Singapore, Asian stocks slide on Trump probe report, oil plunge, hawkish Fed

Singapore Exchange (SGX) Centre at Shenton Way.
Singapore Exchange (SGX) Centre at Shenton Way. ST PHOTO: SEAH KWANG PENG

SINGAPORE - Singapore stocks fell sharply after trading opened on Thursday (June 15),spooked by a report that US President Donald Trump is being investigated for possible obstruction of justice and an overnight plunge in crude prices.

Not helping were hawkish remarks on Wednesday by Federal Reserve chair Janet Yellen in contrast with soft US data and concerns over the latest Chinese retail sales and industrial production data.

Around 1.15pm, the Straits Times Index was trading 0.6 per cent lower, dragged down by banks. DBS Group fell 0.7 per cent, OCBC Bank was down 0.9 per cent while UOB Group shed 1.4 per cent.

Stocks were down 0.4 per cent in Tokyo, 1.3 per cent in Sydney, 1 per cent in Hong Kong, 0.1 per cent in Shanghai and 0.6 per cent in Seoul.

Oil held losses below US$45 a barrel after sliding nearly 4 per cent to the lowest in seven months overnight following US data showing an unexpectedly large weekly build in US gasoline inventories and International Energy Agency (IEA) data projecting a big increase in non-Opec output in 2018.

Although the Federal Reserve's rate rise was expected, Yellen's signal that the Fed would press ahead with plans to normalise monetary policy despite weak inflation hurt financial shares and exporters in Asia.

"The Fed interest rate hike has already been largely factored in. In fact, the Fed approved its second rate hike this year amid expectations that inflation is running well below the central bank's target," CMC Markets sales trader Jane Fu said.

That suggests the possibility of one more rate hike this year, signalling the Fed's hawkish stance.

Yellen's apparent optimism that the economy is continuing to strengthen was over-shadowed by surprisingly weak US economic data released before the rate announcement which showed US consumer prices unexpectedly falling in May and US retail sales dropping 0.3 per cent last month - the largest fall since January 2016 and way below economists' expectations for a 0.1 per cent gain.

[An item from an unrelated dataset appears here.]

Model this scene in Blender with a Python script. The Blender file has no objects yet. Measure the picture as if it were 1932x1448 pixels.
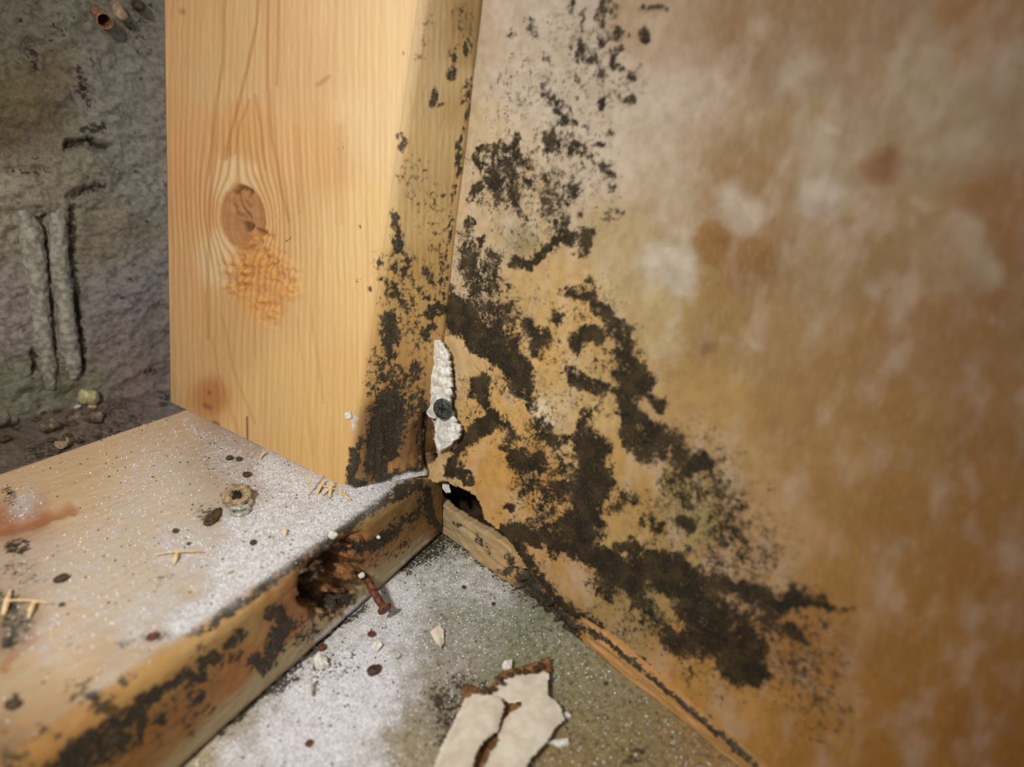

Asian markets also opened to breaking news from the Washington Post that top intelligence officials will be questioned over allegations Trump tried to get the FBI to back away from a probe into former national security adviser Michael Flynn.

Also pressuring Asian stocks was Chinese data released on Wednesday.

"The China retail sales and industrial production data was only in line with expectations and not above expectations," Ms Fu added.

The pace of growth in China's retail sales and industrial output was unchanged in May, while property investment growth softened signaling a slowdown in overall activity in the second quarter.